The proposed redevelopment of Squaw Valley is a hot topic for many of us who call this playground our home; a home that many of us discovered, compared and chose over somewhere else.

It’s no surprise the proposed changes are scrutinized by the people most affected. To be part of this working class community, we must brave harsh weather, seasonal friend, and unpredictable paychecks. We work hard for our quality of life and we deserve to be heard, so let’s make sure our opinions are based in truth.

The proposed redevelopment takes place on approximately 93 acres of already disturbed land, with the tallest building set at 96 feet. In the process, 21 acres of currently developed land will be returned to green space.

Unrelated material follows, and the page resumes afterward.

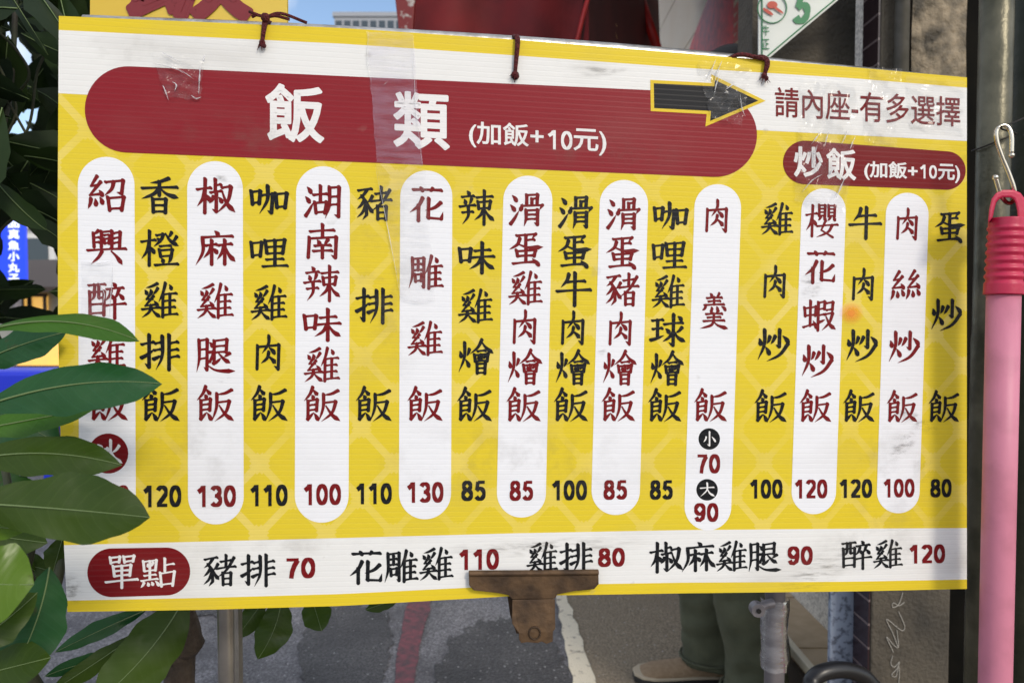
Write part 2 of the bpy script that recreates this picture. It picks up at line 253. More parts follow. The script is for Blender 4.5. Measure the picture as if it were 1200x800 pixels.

The total project may be up to a $1 billion investment in our community with intermittent construction over a 25 year period. Of that amount, $179 million will be invested in community infrastructure such as bike paths, parks, trails and playgrounds.

New wells will improve water supply, and the stream rehabilitation will enhance downstream water quality and fish habitat. Six hundred year-round jobs will be added with 300 beds of affordable employee housing.

At build-out, the economic impact will yield an additional $26 million annually in tax revenue that can be used to improve roads, parks and transit services.

Currently we depend on great weather to entice visitors to fuel our local economy with their discretionary dollars that put food our tables and gas in our tanks. With the proposed redevelopment, we’ll see additional lodging options and more weather resistant activities that entice destination travelers who book their vacations in advance and stay an average of five days.

This means more midweek discretionary spending and ultimately better economic security for everyone who calls North Lake Tahoe home.